By Julie Shapiro
Dec. 17, 2009
A new option for zoning Lower Manhattan’s schools would divert children in southern Tribeca to P.S. 89, in order to allow children in northern and eastern Tribeca to attend P.S. 234.
The Dept. of Education presented this new option at a District 2 Community Education Council meeting Wednesday night. It is based on the parent feedback the city received after floating its original two zoning options last month.
The new option moves Gateway Plaza families from P.S. 89 to P.S. 276, as they requested. It also moves the Financial District east of Broadway from P.S. 276 to the Spruce Street School, which will likely get a mixed reaction from parents.

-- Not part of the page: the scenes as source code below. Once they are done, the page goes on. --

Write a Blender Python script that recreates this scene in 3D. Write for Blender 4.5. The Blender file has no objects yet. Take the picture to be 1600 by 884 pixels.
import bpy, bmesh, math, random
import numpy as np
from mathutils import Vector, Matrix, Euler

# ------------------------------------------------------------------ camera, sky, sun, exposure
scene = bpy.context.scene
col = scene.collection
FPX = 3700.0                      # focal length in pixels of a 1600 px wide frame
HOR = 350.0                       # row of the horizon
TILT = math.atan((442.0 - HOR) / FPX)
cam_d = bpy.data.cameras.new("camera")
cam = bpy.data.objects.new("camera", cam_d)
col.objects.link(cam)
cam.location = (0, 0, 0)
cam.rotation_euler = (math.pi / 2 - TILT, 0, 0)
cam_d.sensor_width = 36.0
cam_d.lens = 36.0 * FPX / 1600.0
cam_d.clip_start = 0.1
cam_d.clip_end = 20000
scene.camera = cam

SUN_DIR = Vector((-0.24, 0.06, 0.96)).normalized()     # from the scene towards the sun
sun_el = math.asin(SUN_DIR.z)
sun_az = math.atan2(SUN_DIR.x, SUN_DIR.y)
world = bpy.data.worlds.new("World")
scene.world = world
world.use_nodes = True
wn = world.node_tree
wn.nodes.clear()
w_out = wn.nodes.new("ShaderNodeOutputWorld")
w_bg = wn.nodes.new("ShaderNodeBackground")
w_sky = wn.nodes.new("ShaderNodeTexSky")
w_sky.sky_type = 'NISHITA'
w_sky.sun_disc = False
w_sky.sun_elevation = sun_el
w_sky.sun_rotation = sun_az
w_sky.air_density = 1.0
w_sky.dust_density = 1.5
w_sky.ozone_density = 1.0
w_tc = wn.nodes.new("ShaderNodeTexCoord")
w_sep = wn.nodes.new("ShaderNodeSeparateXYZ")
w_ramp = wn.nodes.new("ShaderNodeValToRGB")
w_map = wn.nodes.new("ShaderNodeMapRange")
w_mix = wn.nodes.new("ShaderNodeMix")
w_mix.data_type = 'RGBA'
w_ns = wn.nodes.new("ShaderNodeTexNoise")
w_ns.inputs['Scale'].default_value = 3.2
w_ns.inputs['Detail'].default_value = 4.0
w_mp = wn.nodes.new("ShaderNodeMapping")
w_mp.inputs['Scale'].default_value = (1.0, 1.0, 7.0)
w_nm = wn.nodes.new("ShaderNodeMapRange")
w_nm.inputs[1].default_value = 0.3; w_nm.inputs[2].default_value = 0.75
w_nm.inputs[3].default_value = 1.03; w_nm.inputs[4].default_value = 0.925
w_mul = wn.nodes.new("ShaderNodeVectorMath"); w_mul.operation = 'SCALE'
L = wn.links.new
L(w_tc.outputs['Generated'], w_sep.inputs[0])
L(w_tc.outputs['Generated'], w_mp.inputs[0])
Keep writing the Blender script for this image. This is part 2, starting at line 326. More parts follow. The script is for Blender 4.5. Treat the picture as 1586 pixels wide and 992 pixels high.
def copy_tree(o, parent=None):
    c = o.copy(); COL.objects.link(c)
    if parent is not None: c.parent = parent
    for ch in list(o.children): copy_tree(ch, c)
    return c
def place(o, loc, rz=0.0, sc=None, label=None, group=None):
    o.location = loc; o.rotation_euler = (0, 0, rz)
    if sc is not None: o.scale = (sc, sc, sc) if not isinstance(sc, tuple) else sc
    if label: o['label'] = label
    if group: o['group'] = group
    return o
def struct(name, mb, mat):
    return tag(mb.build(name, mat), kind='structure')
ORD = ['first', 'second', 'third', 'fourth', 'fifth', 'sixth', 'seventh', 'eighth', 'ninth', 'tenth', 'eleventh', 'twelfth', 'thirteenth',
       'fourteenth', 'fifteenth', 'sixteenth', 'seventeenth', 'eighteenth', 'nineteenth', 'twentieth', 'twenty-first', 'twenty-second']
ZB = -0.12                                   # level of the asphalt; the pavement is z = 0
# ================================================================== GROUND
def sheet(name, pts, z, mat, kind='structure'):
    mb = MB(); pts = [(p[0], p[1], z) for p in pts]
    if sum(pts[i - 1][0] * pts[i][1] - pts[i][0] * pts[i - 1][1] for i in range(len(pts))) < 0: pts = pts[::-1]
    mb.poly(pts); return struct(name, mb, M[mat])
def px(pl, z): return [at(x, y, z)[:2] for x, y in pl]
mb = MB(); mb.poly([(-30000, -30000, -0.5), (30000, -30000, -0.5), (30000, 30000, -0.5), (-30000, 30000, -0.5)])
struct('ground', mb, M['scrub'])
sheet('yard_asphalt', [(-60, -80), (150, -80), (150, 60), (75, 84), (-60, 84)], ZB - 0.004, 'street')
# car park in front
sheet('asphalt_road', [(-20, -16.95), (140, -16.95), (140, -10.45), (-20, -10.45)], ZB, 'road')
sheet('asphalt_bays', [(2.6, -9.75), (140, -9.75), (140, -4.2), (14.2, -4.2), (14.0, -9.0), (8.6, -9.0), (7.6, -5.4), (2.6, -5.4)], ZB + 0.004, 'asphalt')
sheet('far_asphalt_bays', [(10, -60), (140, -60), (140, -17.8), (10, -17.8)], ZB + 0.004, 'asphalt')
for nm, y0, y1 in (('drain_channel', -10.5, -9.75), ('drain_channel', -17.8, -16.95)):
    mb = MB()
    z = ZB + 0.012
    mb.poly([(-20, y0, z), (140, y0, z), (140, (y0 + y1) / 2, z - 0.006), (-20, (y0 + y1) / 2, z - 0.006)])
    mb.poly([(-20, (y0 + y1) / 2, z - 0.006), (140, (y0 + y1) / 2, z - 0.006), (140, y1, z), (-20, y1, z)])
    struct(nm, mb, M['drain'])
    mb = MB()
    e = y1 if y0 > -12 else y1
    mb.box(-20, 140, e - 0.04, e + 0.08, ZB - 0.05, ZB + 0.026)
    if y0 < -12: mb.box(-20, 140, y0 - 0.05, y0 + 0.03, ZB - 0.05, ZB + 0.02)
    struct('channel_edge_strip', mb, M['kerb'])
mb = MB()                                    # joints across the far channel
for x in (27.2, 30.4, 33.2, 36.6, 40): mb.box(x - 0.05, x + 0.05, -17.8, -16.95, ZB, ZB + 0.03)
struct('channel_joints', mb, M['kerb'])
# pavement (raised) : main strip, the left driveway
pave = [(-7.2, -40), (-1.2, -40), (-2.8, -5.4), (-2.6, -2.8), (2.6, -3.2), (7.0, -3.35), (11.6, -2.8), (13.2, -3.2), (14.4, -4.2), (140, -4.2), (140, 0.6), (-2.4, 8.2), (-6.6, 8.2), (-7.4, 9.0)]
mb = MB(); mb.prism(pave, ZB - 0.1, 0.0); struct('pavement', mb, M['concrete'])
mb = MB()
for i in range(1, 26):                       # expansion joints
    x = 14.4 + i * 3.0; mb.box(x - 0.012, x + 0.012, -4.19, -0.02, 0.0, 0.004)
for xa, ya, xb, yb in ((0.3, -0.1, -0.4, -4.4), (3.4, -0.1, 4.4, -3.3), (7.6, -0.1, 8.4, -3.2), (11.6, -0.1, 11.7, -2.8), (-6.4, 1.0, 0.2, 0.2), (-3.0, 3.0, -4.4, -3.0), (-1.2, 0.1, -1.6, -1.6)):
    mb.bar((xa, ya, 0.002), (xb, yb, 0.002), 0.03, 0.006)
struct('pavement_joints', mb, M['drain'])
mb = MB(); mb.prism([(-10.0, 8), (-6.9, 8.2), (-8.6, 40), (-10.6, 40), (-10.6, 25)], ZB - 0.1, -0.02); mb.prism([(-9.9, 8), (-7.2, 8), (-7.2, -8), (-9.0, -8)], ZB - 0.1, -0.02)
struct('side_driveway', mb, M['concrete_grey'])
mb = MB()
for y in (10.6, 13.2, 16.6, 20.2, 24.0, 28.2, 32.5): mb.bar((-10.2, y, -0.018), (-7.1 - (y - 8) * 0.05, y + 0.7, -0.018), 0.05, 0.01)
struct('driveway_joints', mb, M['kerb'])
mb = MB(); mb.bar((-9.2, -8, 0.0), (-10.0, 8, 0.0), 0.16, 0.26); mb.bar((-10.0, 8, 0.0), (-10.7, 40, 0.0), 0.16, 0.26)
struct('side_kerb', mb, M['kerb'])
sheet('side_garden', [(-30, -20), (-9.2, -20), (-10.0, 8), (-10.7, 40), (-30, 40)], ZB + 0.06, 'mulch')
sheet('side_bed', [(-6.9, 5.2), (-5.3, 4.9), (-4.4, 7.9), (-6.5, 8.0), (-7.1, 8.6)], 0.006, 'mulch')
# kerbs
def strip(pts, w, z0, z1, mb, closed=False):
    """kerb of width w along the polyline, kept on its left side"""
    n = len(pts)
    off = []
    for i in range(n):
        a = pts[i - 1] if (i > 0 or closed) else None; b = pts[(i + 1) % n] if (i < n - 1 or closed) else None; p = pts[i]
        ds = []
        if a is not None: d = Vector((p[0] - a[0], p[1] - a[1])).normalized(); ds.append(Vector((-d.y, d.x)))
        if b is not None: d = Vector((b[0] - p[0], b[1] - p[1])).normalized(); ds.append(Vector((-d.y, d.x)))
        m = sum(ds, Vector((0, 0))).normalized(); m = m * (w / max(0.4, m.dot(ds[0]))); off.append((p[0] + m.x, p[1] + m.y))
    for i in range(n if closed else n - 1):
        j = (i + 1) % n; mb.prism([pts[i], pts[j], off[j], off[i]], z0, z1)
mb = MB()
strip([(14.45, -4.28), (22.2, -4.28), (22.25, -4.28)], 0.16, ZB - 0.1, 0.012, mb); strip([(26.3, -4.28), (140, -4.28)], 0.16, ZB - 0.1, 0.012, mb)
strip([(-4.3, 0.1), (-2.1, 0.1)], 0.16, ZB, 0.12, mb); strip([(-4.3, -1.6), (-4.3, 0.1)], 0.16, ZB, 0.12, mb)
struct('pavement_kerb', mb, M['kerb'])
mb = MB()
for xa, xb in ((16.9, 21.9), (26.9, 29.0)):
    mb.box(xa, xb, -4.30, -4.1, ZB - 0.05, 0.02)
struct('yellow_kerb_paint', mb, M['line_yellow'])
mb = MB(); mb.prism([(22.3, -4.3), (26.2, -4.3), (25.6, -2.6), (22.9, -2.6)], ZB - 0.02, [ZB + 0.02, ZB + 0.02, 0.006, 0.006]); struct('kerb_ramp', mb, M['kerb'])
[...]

But the most surprising change in the new option is that buildings in southern Tribeca, including those across the street from P.S. 234 on Warren St., would not be zoned for 234. Instead, they would be zoned for P.S. 89, which is also nearby but is across the West Side Highway in Battery Park City.
The city’s new option would take care of one of the problems with the previously proposed Option 1, which would have divided the Whole Foods building into two school zones, with the high-end condos at 101 Warren St. zoned for P.S. 234 while the rentals at 89 Murray St. were zoned for the Spruce Street School. Under the city’s new proposal, the entire building would be zoned for P.S. 89 instead.
The city’s new option is similar in some ways to one that C.E.C. member Michael Markowitz presented at a public hearing last week, but they differ in terms of which parts of Tribeca will go to P.S. 234. Both the D.O.E. and Markowitz are calling their new plans “Option 3.”
The C.E.C. will hold a public hearing on all of the zoning options proposed so far in the second week of January. All the options are designed to be temporary.